A “last-minute” Government amendment to a Bill is an effort to “muzzle” critics of the Data Protection Commission (DPC) and will make the commission’s decision-making “even more opaque”, a civil liberties group has claimed.
The Irish Council for Civil Liberties has urged all parties in the Dáil to challenge the proposed amendment to the Courts and Civil Law (Miscellaneous Provisions) Bill 2022 when it comes up for final debate on Wednesday.
The amendment provides that the Commission may direct information deemed by it to be confidential not be disclosed.
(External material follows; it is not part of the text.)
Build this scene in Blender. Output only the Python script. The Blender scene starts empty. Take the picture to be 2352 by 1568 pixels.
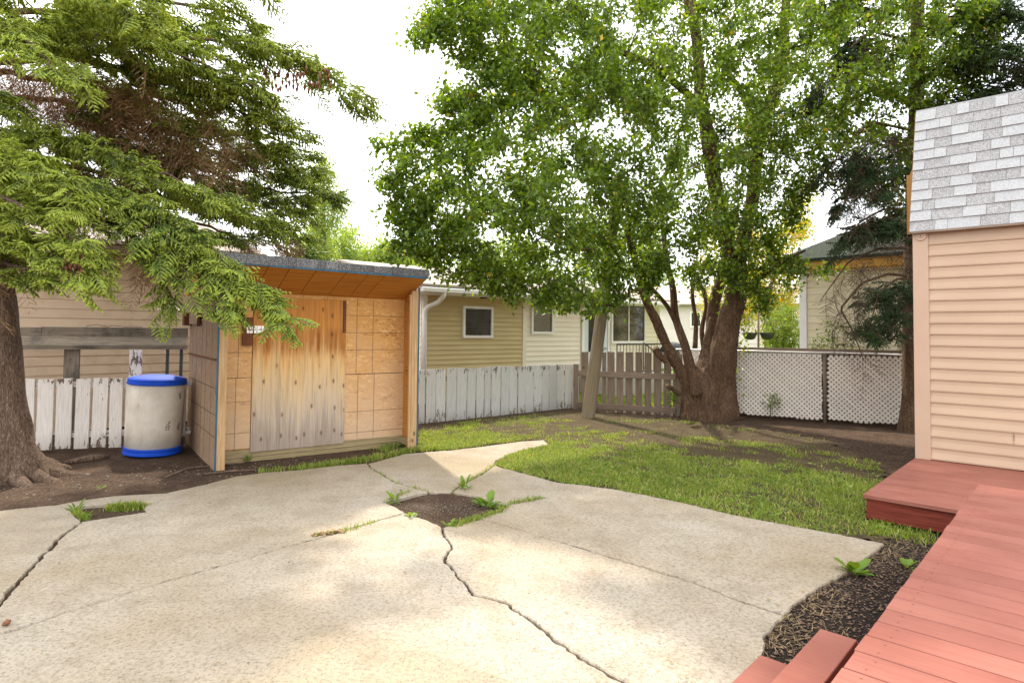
import bpy, bmesh, math, random
import numpy as np
from mathutils import Vector, Matrix, Euler, noise
random.seed(7); rng = np.random.default_rng(11)
S = bpy.context.scene; COL = S.collection
# ------------------------------------------------------------------ camera
H = 1.65; F = 1428.0; CX = 1176.0; CY = 710.0
cam_d = bpy.data.cameras.new('camera'); cam = bpy.data.objects.new('camera', cam_d); COL.objects.link(cam)
CAMR = Matrix.Rotation(math.radians(92.0), 3, 'X') @ Matrix.Rotation(math.radians(0.6), 3, 'Z')
cam.matrix_world = Matrix.Translation((0, 0, H)) @ CAMR.to_4x4()
cam_d.sensor_width = 36; cam_d.lens = 36*F/2352; cam_d.shift_y = -(784-CY)/2352
cam_d.clip_start = .05; cam_d.clip_end = 900
S.camera = cam
S.render.resolution_x = 1024; S.render.resolution_y = 682
# ------------------------------------------------------------------ light
SUN_EL, SUN_AZ = 48.0, -22.0      # azimuth from +Y (view direction), negative = to the left
EXPOSURE = 1.42
w = bpy.data.worlds.new('World'); S.world = w; w.use_nodes = True
nt = w.node_tree; nt.nodes.clear()
wo = nt.nodes.new('ShaderNodeOutputWorld'); bg = nt.nodes.new('ShaderNodeBackground')
sky = nt.nodes.new('ShaderNodeTexSky'); sky.sky_type = 'NISHITA'; sky.sun_disc = False
sky.sun_elevation = math.radians(SUN_EL); sky.sun_rotation = math.radians(SUN_AZ)
sky.air_density = 1.0; sky.dust_density = 2.0
tc = nt.nodes.new('ShaderNodeTexCoord'); mp = nt.nodes.new('ShaderNodeMapping'); mp.inputs['Scale'].default_value = (1, 1, 2.2)
nz = nt.nodes.new('ShaderNodeTexNoise'); nz.inputs['Scale'].default_value = 2.3; nz.inputs['Detail'].default_value = 7; nz.inputs['Roughness'].default_value = .55
rp = nt.nodes.new('ShaderNodeValToRGB'); rp.color_ramp.elements[0].position = .36; rp.color_ramp.elements[1].position = .60
mx = nt.nodes.new('ShaderNodeMix'); mx.data_type = 'RGBA'
rp.color_ramp.elements[0].color = (.62, .62, .62, 1)
nz2 = nt.nodes.new('ShaderNodeTexNoise'); nz2.inputs['Scale'].default_value = 3.1; nz2.inputs['Detail'].default_value = 5
rp2 = nt.nodes.new('ShaderNodeValToRGB')
rp2.color_ramp.elements[0].position = .3; rp2.color_ramp.elements[0].color = (6.6, 6.8, 7.0, 1)
rp2.color_ramp.elements[1].position = .65; rp2.color_ramp.elements[1].color = (9.4, 9.3, 9.1, 1)
nt.links.new(tc.outputs['Generated'], mp.inputs[0]); nt.links.new(mp.outputs[0], nz.inputs[0]); nt.links.new(nz.outputs[0], rp.inputs[0])
nt.links.new(mp.outputs[0], nz2.inputs[0]); nt.links.new(nz2.outputs[0], rp2.inputs[0]); nt.links.new(rp2.outputs[0], mx.inputs[7])
nt.links.new(rp.outputs[0], mx.inputs[0]); nt.links.new(sky.outputs[0], mx.inputs[6])
nt.links.new(mx.outputs[2], bg.inputs[0]); bg.inputs[1].default_value = .15
nt.links.new(bg.outputs[0], wo.inputs[0])
sun_d = bpy.data.lights.new('sun', 'SUN'); sun_d.energy = 2.6; sun_d.angle = math.radians(2.2); sun_d.color = (1, .92, .79)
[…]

Failure to comply with a non-disclosure notice issued by the commission will be an offence liable on summary conviction to a €5,000 fine.
Dr Johnny Ryan of the ICCL said the amendment “will gag people from speaking about how the DPC handles their complaint and from speaking about how big tech firms or public bodies are misusing their data”.
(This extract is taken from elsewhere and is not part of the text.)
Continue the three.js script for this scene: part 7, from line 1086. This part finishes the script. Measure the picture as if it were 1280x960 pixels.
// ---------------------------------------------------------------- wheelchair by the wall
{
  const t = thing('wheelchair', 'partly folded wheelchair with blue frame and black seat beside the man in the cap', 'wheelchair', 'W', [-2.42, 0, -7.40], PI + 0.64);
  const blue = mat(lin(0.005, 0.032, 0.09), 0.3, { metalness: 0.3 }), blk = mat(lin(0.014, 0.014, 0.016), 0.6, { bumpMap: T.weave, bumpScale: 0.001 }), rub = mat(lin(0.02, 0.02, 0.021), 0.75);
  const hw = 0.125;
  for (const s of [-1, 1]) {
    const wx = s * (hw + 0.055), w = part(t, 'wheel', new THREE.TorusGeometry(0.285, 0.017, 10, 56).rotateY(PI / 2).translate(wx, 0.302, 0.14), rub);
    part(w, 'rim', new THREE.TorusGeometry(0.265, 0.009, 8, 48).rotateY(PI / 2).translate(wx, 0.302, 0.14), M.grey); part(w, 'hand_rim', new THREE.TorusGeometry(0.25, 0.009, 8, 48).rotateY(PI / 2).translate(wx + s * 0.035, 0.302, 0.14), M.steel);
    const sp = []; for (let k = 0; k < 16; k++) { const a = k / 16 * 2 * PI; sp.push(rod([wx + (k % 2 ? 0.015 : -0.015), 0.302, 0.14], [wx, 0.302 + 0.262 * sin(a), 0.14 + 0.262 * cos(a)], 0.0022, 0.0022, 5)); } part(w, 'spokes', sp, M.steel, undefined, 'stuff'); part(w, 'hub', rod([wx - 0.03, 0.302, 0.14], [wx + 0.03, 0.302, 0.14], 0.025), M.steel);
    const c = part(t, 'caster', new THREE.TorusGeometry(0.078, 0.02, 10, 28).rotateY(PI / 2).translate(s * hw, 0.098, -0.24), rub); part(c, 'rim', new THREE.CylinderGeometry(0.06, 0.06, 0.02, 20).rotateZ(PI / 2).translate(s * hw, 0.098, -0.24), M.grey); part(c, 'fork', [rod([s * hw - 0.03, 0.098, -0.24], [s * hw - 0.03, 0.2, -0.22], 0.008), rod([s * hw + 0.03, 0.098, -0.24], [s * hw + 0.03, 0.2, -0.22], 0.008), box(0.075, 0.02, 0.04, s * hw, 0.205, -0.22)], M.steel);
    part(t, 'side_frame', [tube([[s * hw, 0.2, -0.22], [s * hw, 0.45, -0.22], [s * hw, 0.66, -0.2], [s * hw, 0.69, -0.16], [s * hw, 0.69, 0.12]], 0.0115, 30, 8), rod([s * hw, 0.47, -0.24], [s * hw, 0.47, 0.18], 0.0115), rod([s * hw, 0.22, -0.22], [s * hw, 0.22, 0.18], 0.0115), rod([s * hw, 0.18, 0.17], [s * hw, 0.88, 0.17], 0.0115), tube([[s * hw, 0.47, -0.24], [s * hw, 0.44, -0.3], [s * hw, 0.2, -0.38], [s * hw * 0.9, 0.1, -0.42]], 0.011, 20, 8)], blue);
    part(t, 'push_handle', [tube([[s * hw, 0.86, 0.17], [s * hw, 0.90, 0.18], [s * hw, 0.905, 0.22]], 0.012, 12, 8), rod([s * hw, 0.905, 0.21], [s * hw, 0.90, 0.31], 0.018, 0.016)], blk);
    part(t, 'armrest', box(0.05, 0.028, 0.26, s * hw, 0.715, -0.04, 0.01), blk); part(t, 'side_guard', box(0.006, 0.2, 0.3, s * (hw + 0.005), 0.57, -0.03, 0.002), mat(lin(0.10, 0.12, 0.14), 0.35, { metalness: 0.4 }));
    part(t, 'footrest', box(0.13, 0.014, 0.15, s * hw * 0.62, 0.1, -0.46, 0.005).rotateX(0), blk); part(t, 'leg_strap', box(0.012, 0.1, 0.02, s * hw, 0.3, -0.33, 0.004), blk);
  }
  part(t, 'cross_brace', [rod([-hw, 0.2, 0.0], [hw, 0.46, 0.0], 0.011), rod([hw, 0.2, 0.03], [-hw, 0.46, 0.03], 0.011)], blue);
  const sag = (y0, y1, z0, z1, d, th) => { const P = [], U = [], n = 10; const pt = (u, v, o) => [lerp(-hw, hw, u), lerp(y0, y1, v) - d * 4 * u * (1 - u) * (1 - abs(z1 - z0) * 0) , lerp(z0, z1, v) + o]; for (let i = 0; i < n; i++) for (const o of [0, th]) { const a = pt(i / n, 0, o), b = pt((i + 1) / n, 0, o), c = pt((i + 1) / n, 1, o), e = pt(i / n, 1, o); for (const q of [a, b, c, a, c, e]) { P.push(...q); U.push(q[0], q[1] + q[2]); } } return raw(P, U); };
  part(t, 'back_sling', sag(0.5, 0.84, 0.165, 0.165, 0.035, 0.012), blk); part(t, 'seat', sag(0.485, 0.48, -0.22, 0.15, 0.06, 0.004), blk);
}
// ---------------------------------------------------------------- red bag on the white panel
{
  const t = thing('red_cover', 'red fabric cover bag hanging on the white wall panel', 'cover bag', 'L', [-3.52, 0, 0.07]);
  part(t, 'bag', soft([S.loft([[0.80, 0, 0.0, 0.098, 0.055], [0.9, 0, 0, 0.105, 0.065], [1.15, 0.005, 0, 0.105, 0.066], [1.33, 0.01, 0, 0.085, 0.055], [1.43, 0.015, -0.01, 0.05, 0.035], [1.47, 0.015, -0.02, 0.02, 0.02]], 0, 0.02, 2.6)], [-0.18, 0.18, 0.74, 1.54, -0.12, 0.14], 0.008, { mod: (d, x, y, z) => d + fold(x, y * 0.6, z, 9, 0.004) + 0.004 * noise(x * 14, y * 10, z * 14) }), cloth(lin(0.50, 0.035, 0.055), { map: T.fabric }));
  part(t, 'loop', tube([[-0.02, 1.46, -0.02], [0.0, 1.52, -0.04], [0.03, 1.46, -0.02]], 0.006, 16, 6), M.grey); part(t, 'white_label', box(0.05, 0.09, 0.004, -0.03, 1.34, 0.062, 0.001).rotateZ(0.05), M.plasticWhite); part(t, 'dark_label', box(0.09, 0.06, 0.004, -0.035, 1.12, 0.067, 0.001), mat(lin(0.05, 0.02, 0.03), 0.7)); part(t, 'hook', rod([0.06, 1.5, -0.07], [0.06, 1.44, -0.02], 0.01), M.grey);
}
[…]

The ICCL’s concerns include that there is no explanation concerning what or why information may be deemed confidential, he outlined. “Even information that is not ‘commercially sensitive’ will no longer be utterable.”
This, he said, will “make it impossible for journalists to properly report on Ireland’s GDPR [General Data Protection Regulation] supervision of Big Tech firms that have their European headquarters here, including Google, Meta, Apple, Microsoft and TikTok”.
If this amendment was in place earlier, data privacy activist and lawyer Max Schrems might have been gagged from speaking out about data privacy violations by Facebook, including violations of European privacy laws, he said.
Justice should be done in public and the DPC should be holding GDPR hearings in public, Dr Ryan said.
This, he said, was made clear by the Supreme Court’s Zalewski decision, where the court ruled there was no justification for the blanket ban on public hearings of the Workplace Relations Commission.
The Government, Dr Ryan said, “is attempting to make DPC decision-making even more opaque”.
The DPC is already exempted from freedom of information rules that could have aided in its reform, he said. “Ireland’s enforcement of the GDPR against big tech, and how it upholds the data rights of everyone in Europe, should not be the subject of eleventh-hour amendments inserted during the end-of-term legislative rush.
“We ask the Government why it wants to do this? And why has it attempted to do so in a last-minute amendment that evades proper scrutiny?”
If enacted, this amendment may further damage the proper flow of information between the DPC and its peers across the European Union, because the DPC, the lead data protection enforcer across Europe, will have the power to designate as confidential material that should be shared with other European authorities, he added.
The DPC, he noted, is currently suing all other EU GDPR supervisory authorities (collectively, the European Data Protection Board) at Europe’s highest court.
The ICCL, Dr Ryan added, is concerned the amendment creates a risk of conflict with imminent European law as the European Commission is currently formulating a new regulation to harmonise the conduct of cross-border GDPR cases.